Contents
Problem
Customers have reported problems running Total Phase applications (including Control Center, Data Center, Cheetah GUI, and Flash Center) on some Linux distributions, including Arch Linux, OpenSUSE 11.2, and Ubuntu. Attempting to connect to a Total Phase device causes a communication error or an "unable to load driver" error to occur and the software is not able to connect to the device.
Background
The Total Phase shared libraries (aardvark.so, beagle.so, and cheetah.so) dynamically link against the system libusb library at runtime. These libraries are designed to work with libusb-0.1.12. A newer version of libusb has been created (v1.0) which is not compatible with v0.1. To have backwards compatibility between the two API versions, a compatibility layer called libusb-compat-0.1 is available. However, customers have had issues with this compatibility library which can prevent Total Phase products from operating properly.
Customers have also had driver loading issues on 64-bit distributions when the libusb-0.1 library is in /lib32 instead of /lib.
Solutions
Solution for compatibility issues
Uninstall libusb-compat-0.1 and install the 32-bit version of libusb-0.1.12. It is acceptable to have both libusb-1.0 and libusb-0.1 installed side-by-side.

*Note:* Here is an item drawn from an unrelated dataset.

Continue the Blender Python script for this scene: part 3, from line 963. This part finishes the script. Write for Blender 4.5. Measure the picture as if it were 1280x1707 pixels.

The Total Phase libraries use an environment variable to allow the user to specify which libusb library they want loaded when using our tools. Use this environment variable to point to the libusb-0.1 library. For example, assuming libusb-0.1 has been installed in /libusb, setting LIBUSBTP as follows will instruct the Total Phase shared library to use this version of libusb instead of the system's libusb-1.0:
% export LIBUSBTP=/libusb/libusb-0.1.so.4
Solution for libusb location issues
By default, some Total Phase applications look in /lib to find the 32-bit version of libusb-0.1, but some Linux distributions put this library in /lib32. Use the LIBUSBTP environment variable to point to the 32-bit libusb library.